* EXERCISE PROMPT
Include the line with "return (px-VX)*Y/F, EYE-(py-VY)*Y/F" and every line before it in the entries below, echoed exactly, but not the pictures.

* RECORDS FOR PROCESSING
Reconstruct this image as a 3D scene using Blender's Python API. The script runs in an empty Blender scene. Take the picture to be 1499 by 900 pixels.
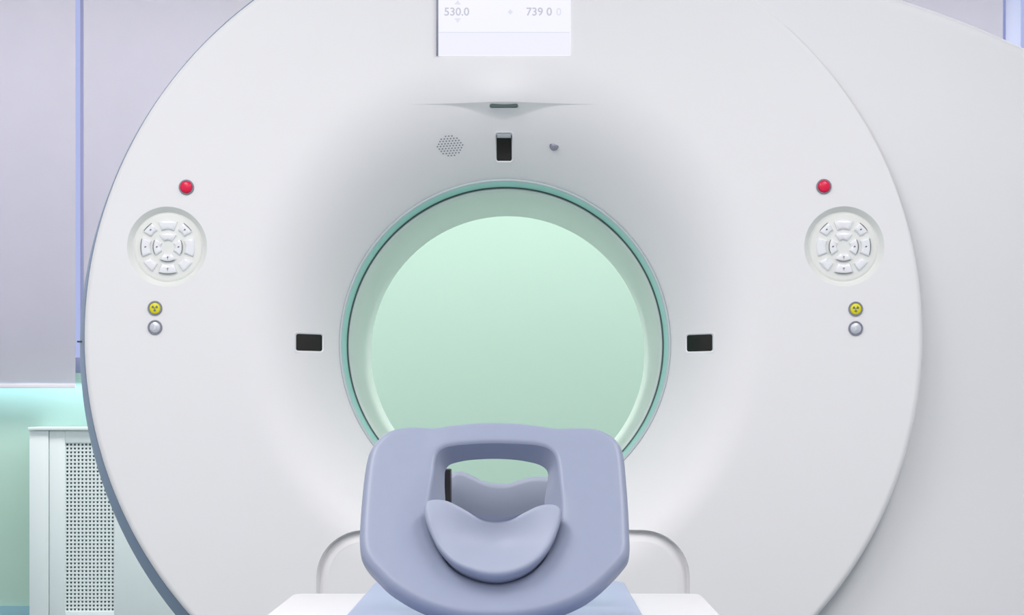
import bpy, bmesh, math
import numpy as np
from mathutils import Vector
from mathutils.geometry import delaunay_2d_cdt
PI = math.pi
scene = bpy.context.scene
C = scene.collection

# ------------------------------------------------------------------ camera (level, shift lens)
F = 3300.0; VX, VY = 772.0, 600.0; EYE = 0.84
cam = bpy.data.cameras.new('camera'); co = bpy.data.objects.new('camera', cam); C.objects.link(co)
co.location = (0, 0, EYE); co.rotation_euler = (PI/2, 0, 0)
cam.sensor_width = 36; cam.lens = F/1499*36
cam.shift_x = -(VX-749.5)/1499; cam.shift_y = (VY-450)/1499
cam.clip_start = .05
scene.camera = co
def at(px, py, Y):
    return (px-VX)*Y/F, EYE-(py-VY)*Y/F

# ------------------------------------------------------------------ materials
def mat(name, col, rough=.5, spec=.5, metal=0, emit=None, es=0, noise=0, nscale=40, bump=0, coat=0, transl=0):
    m = bpy.data.materials.new(name); m.use_nodes = True
    nt = m.node_tree; b = nt.nodes['Principled BSDF']
    b.inputs['Base Color'].default_value = (*col, 1); b.inputs['Roughness'].default_value = rough
    b.inputs['Specular IOR Level'].default_value = spec; b.inputs['Metallic'].default_value = metal
    b.inputs['Coat Weight'].default_value = coat; b.inputs['Coat Roughness'].default_value = .15
    if emit: b.inputs['Emission Color'].default_value = (*emit, 1); b.inputs['Emission Strength'].default_value = es
    if noise or bump:
        tc = nt.nodes.new('ShaderNodeTexCoord'); n = nt.nodes.new('ShaderNodeTexNoise')
        n.inputs['Scale'].default_value = nscale; n.inputs['Detail'].default_value = 3
        nt.links.new(tc.outputs['Object'], n.inputs['Vector'])
        if noise:
            mx = nt.nodes.new('ShaderNodeMix'); mx.data_type = 'RGBA'
            mx.inputs[6].default_value = (*[c*(1-noise) for c in col], 1)
            mx.inputs[7].default_value = (*[min(1, c*(1+noise)) for c in col], 1)
            nt.links.new(n.outputs['Fac'], mx.inputs[0]); nt.links.new(mx.outputs[2], b.inputs['Base Color'])
        if bump:
            bp = nt.nodes.new('ShaderNodeBump'); bp.inputs['Strength'].default_value = bump; bp.inputs['Distance'].default_value = .002
            nt.links.new(n.outputs['Fac'], bp.inputs['Height']); nt.links.new(bp.outputs['Normal'], b.inputs['Normal'])
    return m
M = dict(
    cover=mat('gantry_shell', (.84, .83, .84), .45, .4, noise=.01, nscale=3),
    housing=mat('rear_shell', (.83, .825, .84), .5, .4, noise=.01, nscale=3),
    rim=mat('slate_trim', (.25, .32, .46), .45, .4),
    lip=mat('ring_lip_plastic', (.50, .58, .60), .4, .4),
    teal=mat('teal_ring', (.33, .72, .66), .3, .5),
    tube=mat('bore_liner', (.71, .79, .74), .4, .4),
    dark=mat('dark_seam', (.06, .10, .10), .5),
    black=mat('smoked_glass', (.012, .011, .008), .12, .4),
    grey=mat('reflection_grey', (.30, .33, .36), .4),
    white=mat('white_plastic', (.86, .86, .88), .35, .5),
    cream=mat('keypad_face', (.80, .81, .78), .45, .4),
    key=mat('key_gloss', (.87, .87, .90), .2, .5, coat=.4),
    ink_and_shade=mat('ink_and_shade', (.16, .17, .17), .6),
    red=mat('red_plastic', (.80, .004, .06), .3, .5),
    yellow=mat('yellow_face', (.78, .72, .01), .4),
    silver=mat('silver_face', (.62, .64, .70), .35, .5, metal=.3),
    ring=mat('bezel_grey', (.26, .27, .33), .35, .5, metal=.3),
    table=mat('table_shell', (.80, .79, .81), .35, .4),
    pad=mat('blue_vinyl', (.235, .265, .36), .42, .4, noise=.02, nscale=60, bump=.05),
    mattress=mat('blue_vinyl_lightened', (.38, .44, .61), .42, .4, noise=.02, nscale=60, bump=.05),  # same vinyl as the pad, colour lightened to offset the holder's shadow
    cush=mat('blue_foam_cushion', (.27, .30, .39), .5, .35, noise=.02, nscale=60, bump=.05),
    cradle=mat('blue_cradle_shell', (.27, .30, .38), .5, .35, noise=.03, nscale=30),
    gap_bar=mat('black_gap', (.012, .010, .016), .5),
    wall=mat('wall_paint_mint', (.45, .62, .52), .6, .3, noise=.015, nscale=2),
    wallw=mat('wall_paint_pale', (.80, .80, .84), .7, .2, noise=.01, nscale=2),
    ceil=mat('ceiling_paint', (.85, .85, .87), .8, .1, noise=.01, nscale=2),
    floor=mat('floor_vinyl', (.22, .27, .28), .4, .4, noise=.04, nscale=12),
    base=mat('baseboard_blue', (.30, .52, .58), .4, .4, noise=.01),
    blind=mat('blind_fabric', (.67, .64, .68), .75, .2, noise=.02, nscale=9),
    frame=mat('window_frame_blue', (.57, .61, .82), .4),
    fins=mat('radiator_metal', (.42, .50, .50), .5),
    radiator=mat('radiator_enamel', (.74, .80, .80), .45, .4),
    screen=mat('screen_lit', (.02, .02, .02), .3, .3, emit=(.90, .90, 1.0), es=.97),
    screenb=mat('screen_lit_lower', (.02, .02, .02), .3, .3, emit=(.85, .85, .99), es=.97),
    stext=mat('screen_digits', (.02, .02, .02), .3, .3, emit=(.55, .56, .64), es=.97),
    sfaint=mat('screen_faint_marks', (.02, .02, .02), .3, .3, emit=(.74, .75, .86), es=.97),
)
gl = bpy.data.materials.new('window_glass'); gl.use_nodes = True; nt = gl.node_tree; nt.nodes.clear()
o_ = nt.nodes.new('ShaderNodeOutputMaterial'); mx = nt.nodes.new('ShaderNodeMixShader'); g1 = nt.nodes.new('ShaderNodeBsdfTransparent'); g2 = nt.nodes.new('ShaderNodeBsdfGlossy')
g2.inputs['Roughness'].default_value = .02; mx.inputs[0].default_value = .06; nt.links.new(g1.outputs[0], mx.inputs[1]); nt.links.new(g2.outputs[0], mx.inputs[2]); nt.links.new(mx.outputs[0], o_.inputs[0])
M['glass'] = gl

# ------------------------------------------------------------------ object helpers
def link(name, me, m, parent=None, smooth=True):
    if m: me.materials.append(M[m])
    o = bpy.data.objects.new(name, me); C.objects.link(o)
    if smooth: me.shade_smooth()
    if parent: o.parent = parent; o.matrix_parent_inverse = parent.matrix_basis.inverted()
    return o
def mesh(name, vs, fs, m, parent=None, smooth=True, recalc=True, sharp=None):
    me = bpy.data.meshes.new(name); me.from_pydata([tuple(v) for v in vs], [], fs); me.validate()
    if recalc:
        bm = bmesh.new(); bm.from_mesh(me); bmesh.ops.recalc_face_normals(bm, faces=bm.faces); bm.to_mesh(me); bm.free()
    o = link(name, me, m, parent, smooth)
    if smooth: me.set_sharp_from_angle(angle=math.radians(sharp if sharp else 38))
    return o
def empty(name, loc, parent=None):
    o = bpy.data.objects.new(name, None); C.objects.link(o); o.location = loc
    o.empty_display_size = .1
    if parent: o.parent = parent; o.matrix_parent_inverse = parent.matrix_basis.inverted()
    bpy.context.view_layer.update()
    return o
def tag(o, label=None, cat=None, group=None, kind=None):
    if label: o['label'] = label
    if cat: o['category'] = cat
    if group: o['group'] = group
    if kind: o['kind'] = kind
    return o
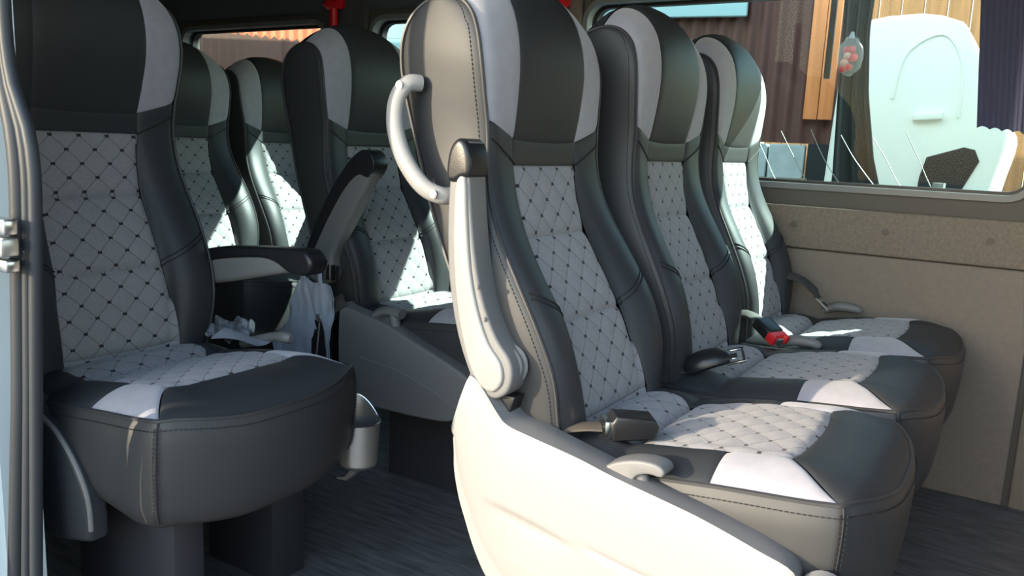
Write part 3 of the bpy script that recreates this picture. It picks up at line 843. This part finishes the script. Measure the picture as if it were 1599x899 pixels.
# grey levers beside the middle and the wall seat
for k, c, lab in (('2', (-.405, 1.868, .442), ''), ('3', (-.395, 2.290, .460), '')):
    l = obj('recline_lever', *shift(k, tube(smooth_path([(c[0] - .05, c[1], c[2] - .012), (c[0] - .02, c[1], c[2] + .004), (c[0] + .02, c[1], c[2] + .006), (c[0] + .045, c[1], c[2])], 4), [.008, .010, .011, .012, .0125, .013, .013, .0125, .012, .0115, .011, .009, .006], 10)), 'grey_plastic', SEAT[k])

# belt anchor beside seat B and the bag hung from its armrest
an = empty('belt_anchor', (-1.445, 1.412, .29), 'black seat belt anchor with metal pin at the rear corner of the grey side cover', 'seat belt')
obj('housing', *rbox((-.026, -.012, .0), (.030, .014, .125), .006), 'black_plastic', an)
obj('pin', *tube([(.012, -.016, .118), (.006, -.016, .07), (-.002, -.016, .01)], .0025, 6), 'chrome', an)
obj('ring', *cyl((.008, -.012, .128), (0, 1, 0), .010, .012, 14, bev=.002), 'brushed', an)
obj('strap', *tube(smooth_path([(.01, 0, .12), (.03, .01, .155), (.06, .02, .175)], 5), .018, 10, flat=((0, 1, 0), .25)), 'webbing', an)

bo = [(-1.500, .515), (-1.470, .500), (-1.440, .505), (-1.405, .500), (-1.392, .470), (-1.398, .420), (-1.408, .350), (-1.412, .270), (-1.50, .265), (-1.58, .275), (-1.605, .335), (-1.585, .365), (-1.548, .395), (-1.540, .440), (-1.520, .480)]
bm = bmesh.new()
vs_ = [bm.verts.new((p[0], 0, p[1])) for p in bo]; bm.faces.new(vs_)
bmesh.ops.triangulate(bm, faces=bm.faces)
for _ in range(3): bmesh.ops.subdivide_edges(bm, edges=bm.edges, cuts=1, use_grid_fill=True)
v, f = dump(bm)
def crump(p, s):
    n = noise.noise(Vector((p[0] * 22, 3.1, p[2] * 12))) * .012 + noise.noise(Vector((p[0] * 55, 9.1, p[2] * 30))) * .006
    return (p[0], 1.400 + n + s, p[2])
mb = MB(); mb.add([crump(p, 0) for p in v], f); mb.add([crump(p, .006) for p in v], [q[::-1] for q in f])
bag = empty('plastic_bag', (-1.49, 1.40, .26), 'crumpled pale grey blue plastic bag hanging below the tilted armrest', 'bag')
obj('bag_body', [(p[0] + 1.49, p[1] - 1.40, p[2] - .26) for p in mb.v], mb.f, 'bag_cloth', bag, sharp=80)
obj('bag_handle', *tube(smooth_path([(-.005, .0, .245), (-.012, .01, .27), (.02, .03, .30), (.04, .012, .262), (.055, 0, .24)], 5), .008, 8, flat=((0, 1, 0), .35)), 'bag_cloth', bag)

# crumpled wrapper on the left seat
v, f = grid(lambda s, w: (s * .13 - .065, w * .07 - .035, 0), 26, 16)
def crump2(p): return (p[0], p[1], .022 + noise.noise(Vector((p[0] * 40, p[1] * 45, 1))) * .028 + noise.noise(Vector((p[0] * 95, p[1] * 90, 4))) * .012 - abs(p[0]) * .1)
mb = MB(); mb.add([crump2(p) for p in v], f); mb.add([(lambda q: (q[0], q[1], q[2] - .002))(crump2(p)) for p in v], [q[::-1] for q in f])
wr = obj('snack_wrapper', mb.v, mb.f, 'wrapper', sharp=25); wr.location = (-1.375, 1.062, .440); wr.rotation_euler = (.25, 0, .2)
tag(wr, 'crumpled silvery snack wrapper behind the left seat cushion', 'wrapper')
v, f = grid(lambda s, w: (s * .10 - .05, w * .05 - .025, .004 + .008 * math.sin(3 * s + 2 * w)), 14, 8)
mb = MB(); mb.add(v, f); mb.add([(p[0], p[1], p[2] - .0012) for p in v], [q[::-1] for q in f])
wp = obj('paper_tissue', mb.v, mb.f, 'paper'); wp.location = (-1.285, 1.040, .452); wp.rotation_euler = (.1, .05, .3)
tag(wp, 'flat pale paper scrap lying in front of the silvery wrapper', 'paper')

# ------------------------------------------------------------------ things on the window side
def hammer(loc, lab):
    h = empty('emergency_hammer', loc, lab, 'hammer', 'red emergency hammers on the window pillars')
    obj('holder', *rbox((-.034, -.030, .03), (.034, .0, .07), .008), 'hammer_red', h)
    mb = MB(); mb.add(*cyl((0, -.030, .045), (1, 0, 0), .020, .070, 16, r2=.020, bev=.005)); mb.add(*cyl((-.05, -.030, .045), (-1, 0, 0), .010, .02, 12, r2=.002))
    obj('head', mb.v, mb.f, 'hammer_red', h)
    obj('handle', *tube([(0, -.030, .05), (0, -.030, -.015), (0, -.030, -.035)], [.015, .016, .018], 12), 'hammer_red', h)
    return h
hammer((-2.285, YW - .03, 1.295), 'red emergency hammer on the dark pillar left, above the armrest seat')
hammer((-1.328, YW - .03, 1.252), 'red emergency hammer on the brown pillar, above the handled seat')

# blue corduroy curtain hanging inside the window
cu_ = empty('blue_curtain', (-.05, YW - .03, 1.30), 'navy blue ribbed curtain with a scalloped hem at the right window edge', 'curtain')
def curt(s, w):
    x = -.145 + s * .42 + (-.045 * (1 - w) ** 0) * 0 + .012 * math.sin(9 * s) - .045 * w * (1 - s) * 0
    x += -.045 * (1 - w) * (1 - s)
    zb = .945 - .028 * s * 2.2 + .006 * abs(math.sin(s * 60))
    z = 1.42 + (zb - 1.42) * w
    y = YW - .028 + .0035 * math.sin(s * 2 * math.pi * 40) + .010 * math.sin(s * 11 + .8)
    return (x + .05, y - YW + .03, z - 1.30)
vf = grid(curt, 320, 12); mb = MB(); mb.add(*vf); mb.add([(p[0], p[1] - .002, p[2]) for p in vf[0]], [q[::-1] for q in vf[1]])
obj('cloth', mb.v, mb.f, 'curtain_blue', cu_, sharp=80)
obj('rail', *tube([(-1.2, .01, .125), (.3, .01, .125)], .006, 10), 'brushed', cu_)

# dark cloth gathered on a post outside, with a bag of sweets tied to it
KO = 3.2 / 2.324                                 # built a little beyond the glass
dc = empty('dark_cloth', (-.46 * KO, 3.2, -.56), 'dark charcoal cloth gathered in folds, hanging upright outside the side window', 'cloth')
def dcur(s, w):
    z = 1.46 - w * .80
    xl = np.interp(w, [0, .3, .55, .8, 1], [-.500, -.485, -.480, -.472, -.462]); xr = np.interp(w, [0, .35, .55, .75, 1], [-.405, -.415, -.400, -.370, -.310])
    x = xl + (xr - xl) * s
    return ((x + .46) * KO, .012 + .013 * math.sin(s * 17 + w * 1.5), .856 + (z - .856) * KO + .56)
vf = grid(dcur, 60, 24); mb = MB(); mb.add(*vf); mb.add([(p[0], p[1] + .004, p[2]) for p in vf[0]], [q[::-1] for q in vf[1]])
obj('cloth', mb.v, mb.f, 'curtain_dark', dc, sharp=80)
obj('post', *tube([(0, .05, 0), (0, .05, 2.25)], .022, 10), 'black_metal', dc)
obj('tie_strip', *rbox((-.075, -.022, 1.70), (-.055, -.002, 2.22), .002), 'black_plastic', dc)
cb_ = empty('sweet_bag', (-.452 * KO, 3.17, 1.215), 'small clear bag of red and pink sweets tied to the dark cloth outside', 'bag')
bmm = bmesh.new(); bmesh.ops.create_icosphere(bmm, subdivisions=4, radius=1)
for vv in bmm.verts:
    p = vv.co; k = 1 + .16 * noise.noise(p * 3.1) + .07 * noise.noise(p * 8)
    w = .044 if p.z < .4 else .044 * (1 - (p.z - .4) * .7)
    vv.co = Vector((p.x * w * k, p.y * .024 * k, p.z * .068 * k + .004))
obj('film', *dump(bmm), 'clear_film', cb_, sharp=25)
for i in range(11):
    c = Vector((random.uniform(-.022, .022), random.uniform(-.006, .006), random.uniform(-.044, .026)))
    bmm = bmesh.new(); bmesh.ops.create_icosphere(bmm, subdivisions=2, radius=.0145)
    for vv in bmm.verts: vv.co = vv.co + c
    obj('sweet', *dump(bmm), 'candy_red' if i % 4 else 'candy_pink', cb_)
obj('knot', *cyl((0, 0, .074), (0, 0, 1), .011, .022, 12, r2=.005), 'paper', cb_)

# ------------------------------------------------------------------ outside
struct(obj('ground', *rbox((-60, -60, -.62), (60, 90, -.56), 0), 'asphalt'))
field = obj('dry_field', *rbox((-.2, 5.9, -.60), (40, 11.9, -.535), 0), 'straw')
tag(field, 'dry straw coloured field beyond the white car', 'field')
# red corrugated wall; local x runs along the wall, turned a little away from the van
WL = math.atan(.18)
rw = empty('red_shed', (-1.5, 3.96 + .18 * 4.0, -.56), 'long red corrugated shed wall standing beyond the van windows', 'building')
rw.rotation_euler = (0, 0, WL)
def sheet(x0, x1, z0, z1, pitch, amp):
    n = max(2, int((x1 - x0) / pitch * 8))
    def fn(s, w):
        x = x0 + (x1 - x0) * s
        return (x, amp * math.cos(2 * math.pi * x / pitch), z0 + (z1 - z0) * w)
    v, f = grid(fn, n, 1); return v, f
for i in range(12):
    x0 = -8.4 + i * .75
    z0 = 1.49 if x0 > -.8 else 0
    x1 = min(x0 + .76, .55)
    if -5.0 < x0 < -2.4:                         # saw-tooth top copies the shadow edge; orange behind paints the sunlit wall
        n = int((x1 - x0) / .039)
        def cut(q, w):
            x = x0 + (x1 - x0) * q; k = round(q * n)
            zt = 2.153 - (x + 3.96) * .098 + (.014 if k % 2 else -.014)
            return (x, .011 * math.cos(2 * math.pi * x / .078), zt * w)
        obj('wall_sheet', *grid(cut, n, 1), 'red_wall', rw, sharp=80)
        v, f = sheet(x0, x1, 0, 3.3, .078, .008)
        obj('sunlit_sheet', [(p[0], p[1] + .03, p[2]) for p in v], f, 'sunlit_sheet', rw, sharp=80)
    else:
        obj('wall_sheet', *sheet(x0, x1, z0, 3.3, .078, .011), 'red_wall', rw, sharp=80)
# block footing under the right end
k = 0
for r in range(5):
    for c in range(6):
        x0 = -.80 + c * .20 + (.1 if r % 2 else 0)
        if x0 + .19 > .41: continue
        obj('block', *rbox((x0, -.02, .50 + r * .198), (x0 + .192, .12, .50 + r * .198 + .190), .006, 1), 'block', rw)
obj('corner_base', *rbox((.405, -.01, .50), (.56, .12, 1.49), .006), 'car_trim', rw)
obj('footing', *rbox((-8.4, -.01, 0), (.55, .14, .50), .01), 'block', rw)
# pale window with dark panes high on the wall, and one further left
def shed_window(xa, xb, za, zb, npan):
    w = obj('window_frame', *rbox((xa, -.075, za), (xb, -.03, zb), .01), 'window_blue', rw)
    p = (xb - xa) / npan
    for i in range(npan):
        obj('window_pane', *rbox((xa + i * p + .06, -.08, za + .11), (xa + (i + 1) * p - .05, -.07, zb - .1), .004), 'window_glass_far' if i % 3 == 1 else 'window_blue', w)
shed_window(-.98, .02, 2.165, 2.85, 3)
shed_window(-2.55, -2.05, 1.95, 2.75, 1)
# strip of sunlight on the wall, put in as orange boards
for i in range(2):
    obj('sun_strip', *rbox((.365 + i * .075, -.06, 1.62), (.437 + i * .075, -.025, 3.3), .004), 'sun_strip_orange', rw)

# white car
car = empty('parked_car', (-.5, 4.2, -.56), 'bright white parked car seen through the right part of the side window', 'car')
body = [(-.34, .62), (-.36, 1.95), (-.30, 2.05), (-.04, 2.078), (.10, 2.045), (.147, 2.014), (.21, 1.90), (.33, 1.64), (.362, 1.55), (.345, 1.42), (.314, 1.25), (.28, .85), (.20, .62)]
body = [(p[0], p[2]) for p in smooth_path([(x, 0, z) for x, z in body], 2, True)]
obj('body', *prism(body, 'y', 0, 1.7, .07, 5), 'car_white', car, sharp=60)
obj('wheel_arch', *prism([(.00, .75), (.035, 1.35), (.055, 1.44), (.20, 1.49), (.245, 1.48), (.268, 1.43), (.20, 1.27), (.10, .9)], 'y', -.012, .2, .01), 'car_trim', car)
obj('tyre', *cyl((.02, .09, 1.02), (0, 1, 0), .30, .17, 40, bev=.03), 'tyre', car)
obj('wheel', *cyl((.02, .003, 1.02), (0, 1, 0), .18, .012, 32, bev=.004), 'grey_plastic', car)
obj('door_line', *tube(smooth_path([(.16, -.004, 1.62), (.15, -.004, 1.85), (.06, -.004, 1.98), (-.08, -.004, 1.9), (-.12, -.004, 1.7)], 6), .006, 6), 'car_white', car)
obj('door_handle', *prism([(-.02, 1.60), (.10, 1.61), (.10, 1.64), (-.02, 1.63)], 'y', -.03, .01, .006), 'car_white', car)

# wooden shed far right
ws = empty('wooden_shed', (0, 12.0, -.56), 'brown wooden plank shed far behind the white car', 'building')
for i in range(26):
    obj('plank', *rbox((-3.4 + i * .27, 0, 0), (-3.4 + i * .27 + .26, .05, 3.6 + .03 * (i % 2)), .01, 1), 'wood_far', ws)

# loose wires of a fence between van and shed
fw = empty('wire_fence', (-.9, 3.1, -.56), 'sagging light grey fence wires low in the side window', 'fence')
for i in range(11):
    x = -.55 + i * .105
    obj('wire', *tube(smooth_path([(x, 0, 1.50 + random.uniform(-.01, .02)), (x + .05, .01, 1.42), (x + .11, 0, 1.33 + random.uniform(-.02, .02)), (x + .20, .01, 1.24), (x + .24, 0, 1.15)], 4), .0016, 5), 'wire', fw)
for x in (-.62, .62):
    obj('post', *tube([(x, 0, 0), (x, 0, 1.35)], .02, 8), 'wire', fw)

* WORKED SOLUTION
Reconstruct this image as a 3D scene using Blender's Python API. The script runs in an empty Blender scene. Take the picture to be 1499 by 900 pixels.
import bpy, bmesh, math
import numpy as np
from mathutils import Vector
from mathutils.geometry import delaunay_2d_cdt
PI = math.pi
scene = bpy.context.scene
C = scene.collection

# ------------------------------------------------------------------ camera (level, shift lens)
F = 3300.0; VX, VY = 772.0, 600.0; EYE = 0.84
cam = bpy.data.cameras.new('camera'); co = bpy.data.objects.new('camera', cam); C.objects.link(co)
co.location = (0, 0, EYE); co.rotation_euler = (PI/2, 0, 0)
cam.sensor_width = 36; cam.lens = F/1499*36
cam.shift_x = -(VX-749.5)/1499; cam.shift_y = (VY-450)/1499
cam.clip_start = .05
scene.camera = co
def at(px, py, Y):
    return (px-VX)*Y/F, EYE-(py-VY)*Y/F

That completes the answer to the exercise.